Contato: Facebook: Ponto do Livro BH.
» Santa leitura: empréstimo de livros
A próxima edição será neste domingo, na Praça Duque de Caxias, em Santa Tereza
Contato: Facebook: Leitura na Praça.
» SeuMeuNosso: troca de livros
Ainda sem edição marcada, procura patrocínio.

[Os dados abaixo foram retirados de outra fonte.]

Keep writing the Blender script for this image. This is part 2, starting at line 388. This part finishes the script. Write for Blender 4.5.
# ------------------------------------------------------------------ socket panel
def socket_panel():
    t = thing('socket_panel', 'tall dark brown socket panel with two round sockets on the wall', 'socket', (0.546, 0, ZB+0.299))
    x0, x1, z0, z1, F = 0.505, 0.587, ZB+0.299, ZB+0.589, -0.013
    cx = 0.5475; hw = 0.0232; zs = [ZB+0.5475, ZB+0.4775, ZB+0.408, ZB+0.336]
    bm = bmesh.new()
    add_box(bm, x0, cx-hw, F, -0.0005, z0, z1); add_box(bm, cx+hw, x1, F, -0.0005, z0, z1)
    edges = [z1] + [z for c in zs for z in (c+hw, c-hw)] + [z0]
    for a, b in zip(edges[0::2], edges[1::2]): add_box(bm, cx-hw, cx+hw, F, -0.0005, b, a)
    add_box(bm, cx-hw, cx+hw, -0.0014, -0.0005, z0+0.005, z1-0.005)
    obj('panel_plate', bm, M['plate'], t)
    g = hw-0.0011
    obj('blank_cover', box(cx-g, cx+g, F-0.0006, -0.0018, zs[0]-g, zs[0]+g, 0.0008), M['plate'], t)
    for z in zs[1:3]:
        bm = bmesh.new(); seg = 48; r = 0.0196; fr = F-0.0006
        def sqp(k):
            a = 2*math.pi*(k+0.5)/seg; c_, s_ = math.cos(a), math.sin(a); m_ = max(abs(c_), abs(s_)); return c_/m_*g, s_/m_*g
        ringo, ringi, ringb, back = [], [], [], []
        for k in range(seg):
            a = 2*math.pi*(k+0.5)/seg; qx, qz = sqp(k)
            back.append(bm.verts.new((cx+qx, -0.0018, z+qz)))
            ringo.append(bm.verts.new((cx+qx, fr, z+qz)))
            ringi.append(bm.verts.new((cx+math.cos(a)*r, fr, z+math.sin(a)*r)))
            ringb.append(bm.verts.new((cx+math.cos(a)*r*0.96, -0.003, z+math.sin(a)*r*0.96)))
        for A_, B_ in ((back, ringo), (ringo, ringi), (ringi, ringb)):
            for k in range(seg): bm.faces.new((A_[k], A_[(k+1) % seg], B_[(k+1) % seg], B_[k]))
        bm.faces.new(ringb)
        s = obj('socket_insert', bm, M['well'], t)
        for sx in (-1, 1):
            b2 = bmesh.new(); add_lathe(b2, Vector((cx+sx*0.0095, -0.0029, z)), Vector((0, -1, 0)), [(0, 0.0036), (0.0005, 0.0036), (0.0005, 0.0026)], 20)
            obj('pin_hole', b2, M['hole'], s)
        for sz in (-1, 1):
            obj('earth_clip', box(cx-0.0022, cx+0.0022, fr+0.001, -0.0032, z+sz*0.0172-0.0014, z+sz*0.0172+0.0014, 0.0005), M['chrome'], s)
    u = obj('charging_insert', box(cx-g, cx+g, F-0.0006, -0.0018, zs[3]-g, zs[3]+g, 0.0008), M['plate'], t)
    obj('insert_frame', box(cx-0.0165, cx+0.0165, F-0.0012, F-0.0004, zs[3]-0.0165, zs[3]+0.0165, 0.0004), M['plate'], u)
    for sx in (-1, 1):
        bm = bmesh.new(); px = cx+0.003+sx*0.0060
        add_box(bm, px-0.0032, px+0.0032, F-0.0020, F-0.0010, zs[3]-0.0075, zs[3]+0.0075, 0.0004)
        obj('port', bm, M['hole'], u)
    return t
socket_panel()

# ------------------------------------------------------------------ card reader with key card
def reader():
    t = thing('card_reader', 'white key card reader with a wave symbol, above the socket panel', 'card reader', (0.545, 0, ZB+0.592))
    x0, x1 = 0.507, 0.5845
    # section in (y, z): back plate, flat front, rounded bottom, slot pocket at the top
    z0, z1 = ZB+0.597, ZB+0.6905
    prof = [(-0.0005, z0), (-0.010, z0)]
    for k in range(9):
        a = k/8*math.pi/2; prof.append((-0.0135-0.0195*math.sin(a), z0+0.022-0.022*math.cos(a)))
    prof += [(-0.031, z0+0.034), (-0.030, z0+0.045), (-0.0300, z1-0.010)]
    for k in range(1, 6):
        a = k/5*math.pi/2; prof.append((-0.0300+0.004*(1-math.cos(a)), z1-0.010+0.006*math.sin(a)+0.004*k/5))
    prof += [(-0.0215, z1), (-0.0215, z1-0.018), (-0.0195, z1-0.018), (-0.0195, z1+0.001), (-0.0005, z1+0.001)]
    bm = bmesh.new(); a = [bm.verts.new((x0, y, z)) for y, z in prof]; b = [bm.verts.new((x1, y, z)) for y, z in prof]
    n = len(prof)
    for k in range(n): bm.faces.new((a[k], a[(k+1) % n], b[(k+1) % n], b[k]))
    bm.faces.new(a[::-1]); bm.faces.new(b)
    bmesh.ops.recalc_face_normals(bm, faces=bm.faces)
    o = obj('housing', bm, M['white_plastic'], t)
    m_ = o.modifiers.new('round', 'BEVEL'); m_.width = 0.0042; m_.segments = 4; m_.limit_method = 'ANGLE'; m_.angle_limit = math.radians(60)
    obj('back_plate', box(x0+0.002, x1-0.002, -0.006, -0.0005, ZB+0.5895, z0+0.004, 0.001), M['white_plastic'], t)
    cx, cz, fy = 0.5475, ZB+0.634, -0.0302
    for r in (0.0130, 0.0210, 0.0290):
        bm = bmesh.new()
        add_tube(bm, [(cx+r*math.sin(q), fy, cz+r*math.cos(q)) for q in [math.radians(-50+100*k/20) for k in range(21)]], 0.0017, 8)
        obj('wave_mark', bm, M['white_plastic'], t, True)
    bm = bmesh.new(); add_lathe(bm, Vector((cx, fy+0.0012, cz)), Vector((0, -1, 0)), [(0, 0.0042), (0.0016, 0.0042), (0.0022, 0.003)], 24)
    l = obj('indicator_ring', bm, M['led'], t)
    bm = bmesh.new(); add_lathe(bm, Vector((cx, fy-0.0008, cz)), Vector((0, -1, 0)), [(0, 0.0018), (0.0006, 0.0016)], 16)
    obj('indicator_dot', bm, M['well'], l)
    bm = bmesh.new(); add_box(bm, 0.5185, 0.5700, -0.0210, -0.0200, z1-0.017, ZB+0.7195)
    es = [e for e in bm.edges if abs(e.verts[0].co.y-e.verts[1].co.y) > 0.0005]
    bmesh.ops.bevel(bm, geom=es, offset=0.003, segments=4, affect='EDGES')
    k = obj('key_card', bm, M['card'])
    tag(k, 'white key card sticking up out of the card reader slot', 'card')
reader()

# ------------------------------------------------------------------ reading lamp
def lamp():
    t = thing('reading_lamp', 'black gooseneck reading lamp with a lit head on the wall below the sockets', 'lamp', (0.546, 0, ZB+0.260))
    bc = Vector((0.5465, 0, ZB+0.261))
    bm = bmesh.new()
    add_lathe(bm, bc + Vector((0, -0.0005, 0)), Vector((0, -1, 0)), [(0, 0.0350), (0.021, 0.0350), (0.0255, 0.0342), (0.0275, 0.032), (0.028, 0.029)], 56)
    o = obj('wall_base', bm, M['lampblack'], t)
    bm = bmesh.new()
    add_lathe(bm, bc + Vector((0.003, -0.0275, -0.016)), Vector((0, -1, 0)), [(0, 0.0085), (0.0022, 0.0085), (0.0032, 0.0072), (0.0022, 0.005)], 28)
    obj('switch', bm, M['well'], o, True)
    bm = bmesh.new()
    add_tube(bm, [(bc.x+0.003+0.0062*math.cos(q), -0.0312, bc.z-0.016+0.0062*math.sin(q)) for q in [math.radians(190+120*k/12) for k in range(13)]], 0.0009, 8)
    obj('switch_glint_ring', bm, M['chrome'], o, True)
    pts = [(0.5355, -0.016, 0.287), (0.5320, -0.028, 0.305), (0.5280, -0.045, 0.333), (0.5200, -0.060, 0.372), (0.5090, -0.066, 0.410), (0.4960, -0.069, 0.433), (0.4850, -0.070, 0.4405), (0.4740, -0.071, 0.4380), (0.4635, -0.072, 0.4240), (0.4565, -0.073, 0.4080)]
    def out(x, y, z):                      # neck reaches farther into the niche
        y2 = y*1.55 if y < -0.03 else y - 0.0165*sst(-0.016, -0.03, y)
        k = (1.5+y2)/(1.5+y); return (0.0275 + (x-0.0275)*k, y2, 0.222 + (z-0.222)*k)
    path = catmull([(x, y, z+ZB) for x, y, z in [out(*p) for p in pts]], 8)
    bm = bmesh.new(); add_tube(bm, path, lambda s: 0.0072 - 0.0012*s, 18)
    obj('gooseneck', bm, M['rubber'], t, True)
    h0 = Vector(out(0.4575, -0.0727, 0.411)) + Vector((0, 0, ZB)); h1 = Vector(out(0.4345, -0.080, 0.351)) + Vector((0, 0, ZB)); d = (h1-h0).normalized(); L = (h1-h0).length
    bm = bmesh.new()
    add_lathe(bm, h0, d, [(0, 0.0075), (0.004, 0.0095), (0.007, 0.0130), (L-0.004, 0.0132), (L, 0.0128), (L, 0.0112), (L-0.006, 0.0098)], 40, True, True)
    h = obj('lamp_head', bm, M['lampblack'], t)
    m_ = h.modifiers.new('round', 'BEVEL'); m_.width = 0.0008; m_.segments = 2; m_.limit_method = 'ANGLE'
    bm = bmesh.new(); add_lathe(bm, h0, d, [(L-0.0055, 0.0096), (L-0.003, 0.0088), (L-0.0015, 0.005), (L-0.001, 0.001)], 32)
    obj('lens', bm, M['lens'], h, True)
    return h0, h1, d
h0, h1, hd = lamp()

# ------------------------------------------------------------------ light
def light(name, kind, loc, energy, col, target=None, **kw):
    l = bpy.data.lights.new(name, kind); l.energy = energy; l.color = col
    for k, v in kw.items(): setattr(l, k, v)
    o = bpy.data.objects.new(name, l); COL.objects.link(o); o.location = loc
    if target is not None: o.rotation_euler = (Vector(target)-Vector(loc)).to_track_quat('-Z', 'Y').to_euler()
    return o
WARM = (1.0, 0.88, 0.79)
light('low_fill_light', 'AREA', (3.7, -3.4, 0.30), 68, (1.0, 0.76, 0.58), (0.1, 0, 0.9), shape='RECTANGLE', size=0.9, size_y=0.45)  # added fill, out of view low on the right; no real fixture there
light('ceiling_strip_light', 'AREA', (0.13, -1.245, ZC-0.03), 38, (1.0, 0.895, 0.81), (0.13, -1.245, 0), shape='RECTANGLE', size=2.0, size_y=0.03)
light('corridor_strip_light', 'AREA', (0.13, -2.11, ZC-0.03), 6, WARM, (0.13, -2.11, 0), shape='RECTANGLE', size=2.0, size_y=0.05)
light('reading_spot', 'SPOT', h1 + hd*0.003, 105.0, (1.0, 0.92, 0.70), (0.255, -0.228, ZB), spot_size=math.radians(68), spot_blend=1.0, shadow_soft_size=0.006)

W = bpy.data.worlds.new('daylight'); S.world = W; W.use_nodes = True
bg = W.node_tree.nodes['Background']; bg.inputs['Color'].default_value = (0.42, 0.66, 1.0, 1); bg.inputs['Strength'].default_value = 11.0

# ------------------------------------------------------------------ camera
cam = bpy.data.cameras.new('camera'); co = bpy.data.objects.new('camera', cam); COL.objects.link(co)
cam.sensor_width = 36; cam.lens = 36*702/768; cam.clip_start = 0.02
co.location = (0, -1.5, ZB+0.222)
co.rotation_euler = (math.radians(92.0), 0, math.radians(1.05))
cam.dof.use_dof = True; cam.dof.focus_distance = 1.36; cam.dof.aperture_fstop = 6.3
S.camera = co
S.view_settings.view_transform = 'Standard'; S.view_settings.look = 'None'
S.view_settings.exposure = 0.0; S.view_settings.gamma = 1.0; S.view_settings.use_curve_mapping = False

Contato: Facebook: Projeto SeuMeuNosso.
» Trilhas da leitura: distribuição de livros
A próxima edição será em 8 de março, na Praça Íria Diniz, Eldorado
Contato: www.trilhasdaleitura.com.br.
Livros roubados
Para escapar dos horrores da guerra, uma garota se refugia nos livros. Esse é o mote do best-seller A menina que roubava livros, do escritor australiano Markus Zusak, cuja adaptação chega hoje aos cinemas brasileiros. Dirigido por Brian Percival (que assinou vários episódios da série Downton Abbey), o filme, que concorre ao Oscar de trilha sonora, traz como narradora a Morte, que, a distância, acompanha quatro anos na vida de Liesel Meminger (interpretada pela canadense Sophie Nélisse). Filha de comunista perseguida pelo nazismo, a menina é enviada, junto com o irmão, a um subúrbio de Munique para viver com um casal que se dispõe a adotá-los por dinheiro. Liesel aprende a ler nessa nova casa e aprende também a dividir os livros com os vizinhos, entre eles um judeu que vive na clandestinidade. Aproveitando o lançamento do filme, a Intrínseca – que já vendeu 2 milhões de exemplares do livro no país – está lançando nova edição com a imagem do filme.